Evaluate \(\int \sec ^{3} \theta d \theta\) using hyperbolic function substitution.
Solution
First, we consider the transformation \(\sec \theta=\cosh u\) with \(d \theta=\frac{d u}{\cosh u}\). Then, \[\int \sec ^{3} \theta d \theta=\int \frac{d u}{\cosh u} .\nonumber \] This integral was done in Example \(\PageIndex{4}\), leading to \[\int \sec ^{3} \theta d \theta=2 \tan ^{-1} e^{u}+C .\nonumber \]

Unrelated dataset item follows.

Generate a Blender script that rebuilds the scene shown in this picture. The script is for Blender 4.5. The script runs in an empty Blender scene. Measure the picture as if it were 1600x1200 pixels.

While correct, this is not the form usually encountered. Instead, we make the slightly different transformation \(\tan \theta=\sinh u\). Since \(\sec ^{2} \theta=1+\tan ^{2} \theta\), we find \(\sec \theta=\cosh u\). As before, we find \[d \theta=\frac{d u}{\cosh u} .\nonumber \] Using this transformation and several identities, the integral becomes \[\begin{align}\int \sec ^{3} \theta d \theta &=\int \cosh ^{2} u d u\nonumber \\ &=\frac{1}{2} \int(1+\cosh 2 u) d u\nonumber \\ &=\frac{1}{2}\left(u+\frac{1}{2} \sinh 2 u\right)\nonumber \\ &=\frac{1}{2}(u+\sinh u \cosh u)\nonumber \\ &=\frac{1}{2}\left(\cosh ^{-1}(\sec \theta)+\tan \theta \sec \theta\right)\nonumber \\ &=\frac{1}{2}(\sec \theta \tan \theta+\ln (\sec \theta+\tan \theta)) .\label{eq:30} \end{align}\]
There are many other integration methods, some of which we will visit in other parts of the book, such as partial fraction decomposition and numerical integration. Another topic which we will revisit is power series.